И Адамович, который сам прошел через партизанский опыт подростком, и я думаю, пережил на этом самый сильный шок в своей жизни, он действительно такого навидался, что я совершенно не уверен в его психическом здоровье. Он действительно был человек со страшной и непреодоленной травмой. Может быть, именно с этим связано то, что как писатель он начал реализовываться сравнительно поздно. Сначала он был филологом, академическим, нормальным, изучал литературу, написал несколько литературоведческих сочинений. А в шестидесятых появляется его партизанский роман «Война под крышами», ставший романом-дилогией («Партизаны»: «Война под крышами», 1960; «Сыновья уходят в бой», 1963), потом, в семидесятых, начинаются публикации документальные. Появляется «Я из огненной деревни», его книга с Янкой Брылем и Владимиром Колесником, появляется полудокументальная, во всяком случае, на документальном материале «Хатынская повесть» его авторская. Появляется «Блокадная книга», построенная на документах и исповедях, с огромными купюрами, но все же напечатанная, совместная с Даниилом Граниным.

И он становится серьезным апологетом документальной литературы. Он полагает, что, действительно, XX век — это тот материал, для которого оскорбительны все художественные приемы. Лев Аннинский тогда написал: «Какие тут нужны еще домысел, вымысел, сгущение и типизация, когда материал кричит?». Подходить к этому — это все равно что гримировать окровавленный труп. Это надо только фиксировать.

И Алексиевич — прямая ученица Адамовича. Белоруссия все-таки, наверно, одна из самых травмированных стран по итогам Второй мировой. Действительно, каждый четвертый погиб. Можно там много вслед за Василем Быковым ревизовать сейчас партизанскую историю Белоруссии, судить о том, что и партизаны сами очень часто навлекали расправы на эти деревни. Но сейчас такие разговоры потянут, чего доброго, на реабилитацию нацизма, а когда-то Быков писал об этом в открытую, за что подвергался травле на родине. В общем, это очень трагический, очень раскаленный материал, и естественно, что в этом непреодоленном пространстве, пространстве, где травма не преодолена, Алексиевич унаследовала как бы эту боль страны, она ее носитель.

Первой ее книгой, которая принесла ей тогда еще всесоюзную славу и премию Ленинского комсомола, была книга «У войны не женское лицо». Это были записи, в основном тоже сугубо документальные, с минимумом авторской публицистики, женщин, которые на войне были или санитарками, или были в действующей армии напрямую: снайперами, летчиками и так далее.

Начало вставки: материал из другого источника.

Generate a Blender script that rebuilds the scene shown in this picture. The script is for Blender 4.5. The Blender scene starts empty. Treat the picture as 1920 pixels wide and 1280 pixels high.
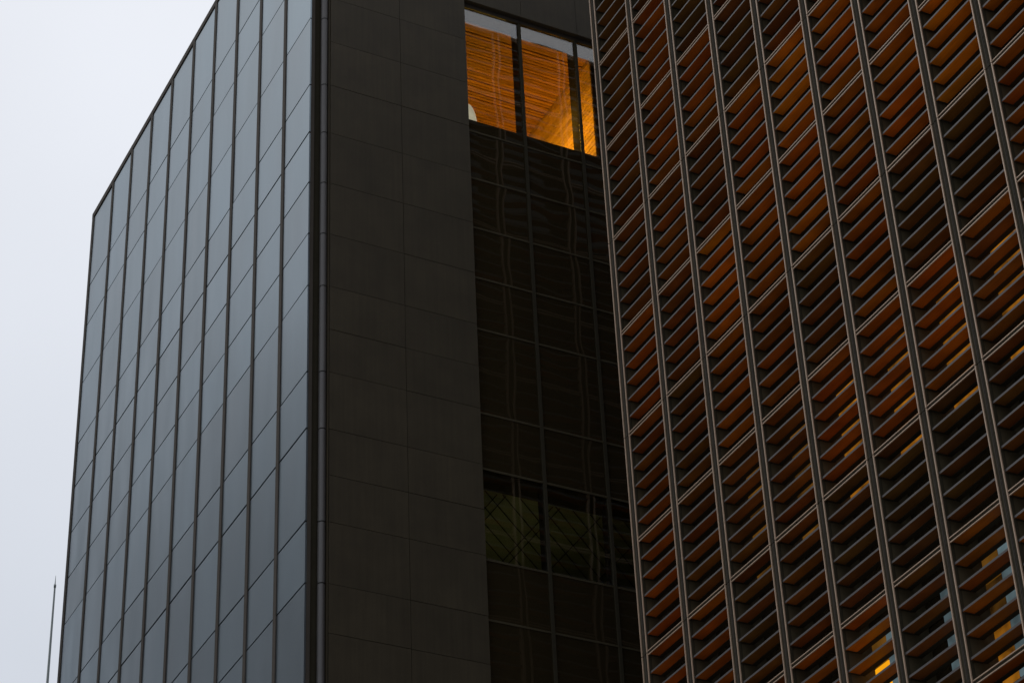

Количество физиологических подробностей чудовищных там зашкаливало, тоже отчасти потому, что женщина вообще более чутка к физиологии: я надеюсь, в этом никакого сексизма нет, но она, что ли, более физиологична, она больше связана с истоком жизни, она острее чувствует боль, смерть. Это все для нее невыносимо.

В чем была принципиальная новизна книги Алексиевич? Это же конец советской империи, и в это время вдруг выясняется, что никакие лозунги, никакие патриотические гипнозы не отменяют этого ужаса, не заставляют о нем забыть. Более того, иногда начинаешь думать, что на войне нерационально распоряжались людским ресурсом, что женщинам на войне нечего было делать, как писал Борис Слуцкий, «лучше бы дома сидели», что эти травмы обезображивают их (психически прежде всего) навеки, что реабилитации нет. Ну то есть это была та правда о войне, та степень правды о войне, в том числе и физиологической, к которой читатель не был готов.

Давайте тогда зададим вопрос самый страшный, вопрос, который, собственно говоря, до сих пор остается неразрешенным. Она сказала эту правду. Зачем? Для того чтобы это было сказано, для того чтобы это было зафиксировано в целях чисто исторических? Многие считают, что ее не надо говорить. Потому что многие считают, что человек должен быть идеей заряжен и ради идеи должен отдавать свою жизнь. И здесь мы входим в неразрешимое противоречие, потому что здесь есть действительно такая фундаментальная духовная скрепа. Россию держат всегда две духовных скрепы. По одной ударил Александр Солженицын, написав «Архипелаг ГУЛАГ», — это скрепа тюремная. И мало того, что зеки стали отдельной нацией, но больше того, и нация стала зеками. Они живут по тюремным законам, у них тюремные правила, тюремная лексика. По этой скрепе Солженицын ударил, и это дало ему Нобелевскую премию, но стоило ему родины, ему пришлось уехать.